As Thompson explained, AC (alternating current) is ubiquitous in electrical power. The stronger the current, the stronger the magnetic field that wraps around the wire carrying it, and the associated energy losses are magnified in earlier superconducting tapes. “It’s sort of like dragging something back and forth,” he said. These wires were based on flat tape geometries and suffered from high hysteretic losses, which means "basically a magnetic friction loss.”
The earliest wires were flat in design because of the need for epitaxy in making strong superconductors, Thompson said. Epitaxy is the process of growing a layer of one substance on a single crystal of another, so that the layers have the same crystal structure. If the grains in a high-Tc superconductor are randomly oriented without set, even (low angle) boundaries, the material suffers from weak links and won’t conduct current very well. Thompson compares it to rolling a marble along the cracks in a parquet floor. Supercurrents don’t like to cross grain boundaries if they don’t line up uniformly, he said. “They may do it, but they’ll make lots of heat in the process.”

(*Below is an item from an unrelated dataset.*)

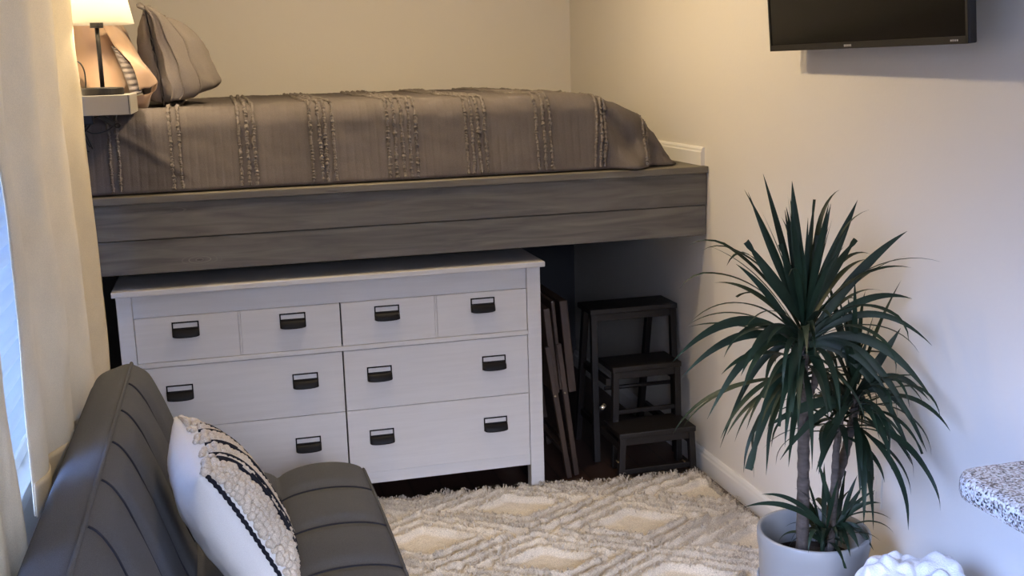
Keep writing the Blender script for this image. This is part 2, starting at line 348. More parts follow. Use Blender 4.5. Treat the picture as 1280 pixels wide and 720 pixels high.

Epitaxy coaxes superconducting grains to align themselves to the approximation of a single crystal, thereby avoiding weak links at the boundaries. Flat tape geometry superconductors emerged based on this process, because if you need an atomic template and large current capacity, Thompson said, flat is the best shape to use. But the flat tape design also meant high hysteretic losses. Designing more narrow superconducting wires minimizes those losses. To capitalize on that principle, researchers from UT and Oak Ridge National Laboratory fabricated a round, single-crystal superconducting wire that can operate at 65 to 77 degrees Kelvin and has low AC hysteretic loss—the only one of its kind.
Although Thompson said the wires are slightly “oval in shape,” they’re still not much wider than they are thick. Made on a sapphire core, which is strong and fairly flexible, the wires can be transposed or twisted into bundles, another advantage over flat tape designs.
“It’s easy to make something round,” Thompson said. “What’s hard is to make something round that conducts high density current. The big picture thing we’d like to do is use this gift from nature—these superconducting materials—for more energy efficient cables, motors (and) smart, resilient electronic components.”
If history is any indicator, they may have a very good chance of doing so. Since 1963, the R&D 100 Awards, sponsored by R&D Magazine, have identified revolutionary technologies including the ATM, the fax machine, and HDTV. The 47th Annual R&D 100 Awards recognize the 100 most technologically significant products introduced into the marketplace over the past year. Recipients will be honored at an awards banquet in Orlando on November 12. Thompson and Zuev worked on the project with Amit Goyal (principal investigator), Eliot Specht, Claudia Cantoni, and Dominic Lee, all of ORNL; and Sung Hun Wee of the UT Department of Materials Science and Engineering, all with support from the Department of Energy’s Office of Electricity Delivery and Energy Reliability.